By Carlos Kambaekwa
WINDHOEK
“Let us keep the Cosafa Under-17 Youth Tournament clean from age cheating.”
These were the wise words uttered by the Acting Secretary-General of the Namibian Football Association Barry Rukoro at the Youth Championships hosted by Namibia in December last year.
However, the message has now come back to haunt the football fraternity after it came to light that several players who have been named in a provisional training squad of 22 to represent Namibia during the Four Nation Youth Tourney at Walvis Bay next month are a bit long in the tooth to cut their teeth in youth structures.
The players whose identity is known to New Era Sport are fingered to have been tempering with their original birth dates since the newly acquired birth certificates are in conflict with the dates appearing on registration forms with their previous clubs (also in New Era’s possession).
One of the players who ostensibly failed Grade 10 four years ago is reportedly claiming to have been born in 1992 which implies he was still a toddler when he sat for his Grade 10 examination.
Age cheating has been a worrisome phenomenon in African football and the World’s Governing Body (FIFA) has indicated earlier that it would come down heavily on the offenders.
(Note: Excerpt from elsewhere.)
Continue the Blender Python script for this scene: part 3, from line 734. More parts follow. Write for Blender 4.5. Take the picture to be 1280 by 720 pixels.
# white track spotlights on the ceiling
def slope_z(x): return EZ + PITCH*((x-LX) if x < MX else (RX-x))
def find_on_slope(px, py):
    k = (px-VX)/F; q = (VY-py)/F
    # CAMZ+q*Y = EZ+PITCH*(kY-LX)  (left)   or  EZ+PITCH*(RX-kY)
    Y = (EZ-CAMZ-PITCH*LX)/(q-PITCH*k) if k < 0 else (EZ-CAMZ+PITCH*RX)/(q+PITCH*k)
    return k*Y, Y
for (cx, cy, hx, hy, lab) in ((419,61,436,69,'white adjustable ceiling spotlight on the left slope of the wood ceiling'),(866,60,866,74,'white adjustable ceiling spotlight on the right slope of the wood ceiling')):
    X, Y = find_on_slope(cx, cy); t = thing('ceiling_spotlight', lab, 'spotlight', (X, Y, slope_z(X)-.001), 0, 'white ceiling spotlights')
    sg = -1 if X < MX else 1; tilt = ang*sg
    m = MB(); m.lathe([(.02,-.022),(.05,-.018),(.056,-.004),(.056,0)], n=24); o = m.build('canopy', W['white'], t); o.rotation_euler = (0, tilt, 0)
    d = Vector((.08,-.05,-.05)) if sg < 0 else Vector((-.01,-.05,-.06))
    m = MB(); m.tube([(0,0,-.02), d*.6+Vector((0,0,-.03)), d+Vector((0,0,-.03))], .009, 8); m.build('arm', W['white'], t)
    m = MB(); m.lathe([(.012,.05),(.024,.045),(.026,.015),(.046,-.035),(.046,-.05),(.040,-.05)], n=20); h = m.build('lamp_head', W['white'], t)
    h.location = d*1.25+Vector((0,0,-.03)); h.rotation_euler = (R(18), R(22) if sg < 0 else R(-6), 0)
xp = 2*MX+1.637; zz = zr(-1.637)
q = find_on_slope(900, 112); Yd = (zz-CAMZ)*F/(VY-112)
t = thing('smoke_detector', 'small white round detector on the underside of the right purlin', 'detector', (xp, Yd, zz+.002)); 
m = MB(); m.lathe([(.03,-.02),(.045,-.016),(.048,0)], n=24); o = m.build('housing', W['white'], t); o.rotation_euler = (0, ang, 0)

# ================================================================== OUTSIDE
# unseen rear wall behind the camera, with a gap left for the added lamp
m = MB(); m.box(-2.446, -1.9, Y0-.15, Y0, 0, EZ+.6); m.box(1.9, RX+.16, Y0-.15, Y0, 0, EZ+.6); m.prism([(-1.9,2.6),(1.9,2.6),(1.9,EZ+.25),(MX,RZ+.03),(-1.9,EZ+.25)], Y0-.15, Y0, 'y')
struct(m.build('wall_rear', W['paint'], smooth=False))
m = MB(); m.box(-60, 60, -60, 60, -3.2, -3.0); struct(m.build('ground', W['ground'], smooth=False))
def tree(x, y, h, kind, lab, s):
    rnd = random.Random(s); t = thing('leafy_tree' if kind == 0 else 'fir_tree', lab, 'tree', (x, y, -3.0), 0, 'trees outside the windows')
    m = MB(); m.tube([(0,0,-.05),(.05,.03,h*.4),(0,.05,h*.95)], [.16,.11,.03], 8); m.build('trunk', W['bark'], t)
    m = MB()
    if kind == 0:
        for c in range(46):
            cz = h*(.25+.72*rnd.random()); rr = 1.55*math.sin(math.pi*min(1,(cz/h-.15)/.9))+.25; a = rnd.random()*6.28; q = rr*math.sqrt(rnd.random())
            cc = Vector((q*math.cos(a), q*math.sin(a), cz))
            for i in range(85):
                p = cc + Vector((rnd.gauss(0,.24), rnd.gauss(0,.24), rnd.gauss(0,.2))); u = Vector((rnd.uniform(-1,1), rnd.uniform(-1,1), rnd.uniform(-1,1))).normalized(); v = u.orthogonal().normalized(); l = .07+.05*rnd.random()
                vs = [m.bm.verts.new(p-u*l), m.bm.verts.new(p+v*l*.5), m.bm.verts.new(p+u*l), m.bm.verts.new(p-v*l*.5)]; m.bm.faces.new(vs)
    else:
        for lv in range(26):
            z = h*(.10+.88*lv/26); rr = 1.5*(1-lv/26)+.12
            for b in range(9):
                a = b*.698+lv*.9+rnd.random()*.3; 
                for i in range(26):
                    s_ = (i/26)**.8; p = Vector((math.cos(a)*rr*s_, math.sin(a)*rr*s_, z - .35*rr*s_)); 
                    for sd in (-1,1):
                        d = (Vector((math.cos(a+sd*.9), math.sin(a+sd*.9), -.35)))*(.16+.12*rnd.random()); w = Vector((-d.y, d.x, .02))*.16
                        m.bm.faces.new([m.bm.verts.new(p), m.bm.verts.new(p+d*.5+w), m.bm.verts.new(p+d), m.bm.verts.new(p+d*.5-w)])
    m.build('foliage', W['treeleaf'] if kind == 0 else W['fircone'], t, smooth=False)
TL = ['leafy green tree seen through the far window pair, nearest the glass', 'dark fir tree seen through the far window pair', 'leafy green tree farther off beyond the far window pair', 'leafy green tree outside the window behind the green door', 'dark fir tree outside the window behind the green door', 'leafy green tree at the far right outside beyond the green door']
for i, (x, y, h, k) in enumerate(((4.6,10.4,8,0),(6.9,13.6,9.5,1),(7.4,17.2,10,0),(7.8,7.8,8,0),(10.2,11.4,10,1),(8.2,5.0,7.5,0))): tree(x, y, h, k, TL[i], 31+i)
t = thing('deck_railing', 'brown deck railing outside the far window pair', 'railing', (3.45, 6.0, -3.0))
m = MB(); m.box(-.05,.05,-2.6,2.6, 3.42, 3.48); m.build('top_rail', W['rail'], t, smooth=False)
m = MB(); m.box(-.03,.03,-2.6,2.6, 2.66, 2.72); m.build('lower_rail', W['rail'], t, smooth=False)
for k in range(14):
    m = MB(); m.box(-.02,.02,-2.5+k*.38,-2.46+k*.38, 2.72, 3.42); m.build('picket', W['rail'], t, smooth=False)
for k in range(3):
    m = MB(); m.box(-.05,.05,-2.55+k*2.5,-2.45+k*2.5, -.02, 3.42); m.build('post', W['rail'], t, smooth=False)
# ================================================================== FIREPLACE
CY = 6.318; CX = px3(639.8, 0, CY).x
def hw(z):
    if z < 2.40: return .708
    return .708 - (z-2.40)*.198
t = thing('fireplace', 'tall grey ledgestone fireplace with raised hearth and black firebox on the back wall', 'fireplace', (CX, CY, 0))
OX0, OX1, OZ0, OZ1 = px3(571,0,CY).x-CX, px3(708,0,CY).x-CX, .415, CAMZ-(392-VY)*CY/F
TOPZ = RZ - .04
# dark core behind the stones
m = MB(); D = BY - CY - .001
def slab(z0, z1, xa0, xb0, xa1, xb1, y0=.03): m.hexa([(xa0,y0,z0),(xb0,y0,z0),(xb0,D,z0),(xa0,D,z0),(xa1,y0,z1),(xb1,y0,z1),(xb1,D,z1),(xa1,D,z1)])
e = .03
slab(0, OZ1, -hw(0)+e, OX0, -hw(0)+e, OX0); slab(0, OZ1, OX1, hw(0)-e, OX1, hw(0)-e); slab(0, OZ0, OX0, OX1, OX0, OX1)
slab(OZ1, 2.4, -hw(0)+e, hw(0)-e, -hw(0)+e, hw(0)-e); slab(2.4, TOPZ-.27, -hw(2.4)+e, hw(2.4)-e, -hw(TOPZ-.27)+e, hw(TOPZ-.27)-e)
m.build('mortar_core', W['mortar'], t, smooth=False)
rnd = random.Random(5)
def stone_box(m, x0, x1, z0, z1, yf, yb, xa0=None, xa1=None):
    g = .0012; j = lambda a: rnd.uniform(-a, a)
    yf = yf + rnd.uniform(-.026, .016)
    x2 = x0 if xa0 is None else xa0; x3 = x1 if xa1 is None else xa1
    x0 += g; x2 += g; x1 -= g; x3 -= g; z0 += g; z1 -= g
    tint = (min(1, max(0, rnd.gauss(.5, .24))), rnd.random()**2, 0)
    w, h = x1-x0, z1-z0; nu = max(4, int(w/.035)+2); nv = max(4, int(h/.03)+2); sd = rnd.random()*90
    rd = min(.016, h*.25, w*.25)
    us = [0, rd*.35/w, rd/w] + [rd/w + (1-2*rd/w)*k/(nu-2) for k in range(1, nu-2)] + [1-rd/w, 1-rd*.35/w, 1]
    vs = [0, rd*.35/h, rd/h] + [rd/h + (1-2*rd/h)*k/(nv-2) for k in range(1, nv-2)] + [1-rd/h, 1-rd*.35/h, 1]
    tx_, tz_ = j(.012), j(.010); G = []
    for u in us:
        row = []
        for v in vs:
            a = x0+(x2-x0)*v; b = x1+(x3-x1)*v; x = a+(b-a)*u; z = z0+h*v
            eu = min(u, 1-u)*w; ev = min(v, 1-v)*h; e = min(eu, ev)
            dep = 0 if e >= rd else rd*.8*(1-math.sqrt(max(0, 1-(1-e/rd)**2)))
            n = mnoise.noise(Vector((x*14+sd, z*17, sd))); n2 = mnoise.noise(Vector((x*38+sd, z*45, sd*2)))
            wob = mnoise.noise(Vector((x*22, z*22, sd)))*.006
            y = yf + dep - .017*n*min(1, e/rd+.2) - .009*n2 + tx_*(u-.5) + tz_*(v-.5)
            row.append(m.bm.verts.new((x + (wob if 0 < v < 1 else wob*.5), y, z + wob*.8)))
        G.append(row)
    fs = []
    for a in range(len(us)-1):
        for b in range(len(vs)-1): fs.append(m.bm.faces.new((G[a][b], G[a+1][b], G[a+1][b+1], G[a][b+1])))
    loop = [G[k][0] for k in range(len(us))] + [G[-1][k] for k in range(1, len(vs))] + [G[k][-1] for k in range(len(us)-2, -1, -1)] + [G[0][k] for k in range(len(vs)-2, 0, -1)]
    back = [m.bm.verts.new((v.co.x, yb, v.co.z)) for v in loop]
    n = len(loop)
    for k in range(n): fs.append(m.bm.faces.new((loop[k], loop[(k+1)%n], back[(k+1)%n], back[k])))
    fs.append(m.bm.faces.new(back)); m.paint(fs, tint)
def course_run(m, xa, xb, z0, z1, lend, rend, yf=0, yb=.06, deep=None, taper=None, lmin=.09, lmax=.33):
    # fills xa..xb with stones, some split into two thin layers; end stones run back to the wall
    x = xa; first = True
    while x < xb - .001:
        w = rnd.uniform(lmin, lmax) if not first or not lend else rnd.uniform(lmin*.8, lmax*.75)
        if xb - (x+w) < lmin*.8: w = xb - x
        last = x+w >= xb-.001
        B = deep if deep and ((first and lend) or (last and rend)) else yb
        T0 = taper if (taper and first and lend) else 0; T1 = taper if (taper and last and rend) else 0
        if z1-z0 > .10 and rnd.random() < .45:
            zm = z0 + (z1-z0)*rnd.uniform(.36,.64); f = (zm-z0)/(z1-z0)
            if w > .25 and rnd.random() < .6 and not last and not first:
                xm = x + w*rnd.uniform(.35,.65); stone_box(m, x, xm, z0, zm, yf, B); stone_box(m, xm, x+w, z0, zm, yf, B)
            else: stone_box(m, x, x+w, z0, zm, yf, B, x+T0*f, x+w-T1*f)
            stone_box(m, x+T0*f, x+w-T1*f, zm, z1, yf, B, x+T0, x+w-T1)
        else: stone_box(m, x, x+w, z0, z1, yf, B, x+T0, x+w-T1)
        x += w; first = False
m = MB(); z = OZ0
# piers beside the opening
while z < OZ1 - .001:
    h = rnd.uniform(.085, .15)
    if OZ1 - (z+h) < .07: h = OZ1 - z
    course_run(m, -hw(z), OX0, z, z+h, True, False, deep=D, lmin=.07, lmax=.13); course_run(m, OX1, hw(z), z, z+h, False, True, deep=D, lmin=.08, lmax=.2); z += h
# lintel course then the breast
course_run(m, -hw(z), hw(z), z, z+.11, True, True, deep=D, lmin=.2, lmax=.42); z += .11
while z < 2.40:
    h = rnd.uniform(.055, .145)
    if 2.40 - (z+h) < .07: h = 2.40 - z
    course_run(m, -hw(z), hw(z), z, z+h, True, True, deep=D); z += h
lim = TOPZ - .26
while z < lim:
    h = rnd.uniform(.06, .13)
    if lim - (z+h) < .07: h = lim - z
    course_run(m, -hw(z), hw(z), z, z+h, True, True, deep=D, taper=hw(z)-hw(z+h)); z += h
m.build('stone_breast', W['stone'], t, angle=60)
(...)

When approached on the imminent embarrassment facing his young brigade, the National Under-17 coach Willem Kapukare retorted: “This problem is mainly aided by parents who constantly accompany their offspring whenever suspicion arise about the players’ genuine age, and we cannot question the credibility of the elders when they physically come to testify under oath over the authenticity of the players’ seemingly adjusted birth certificates.”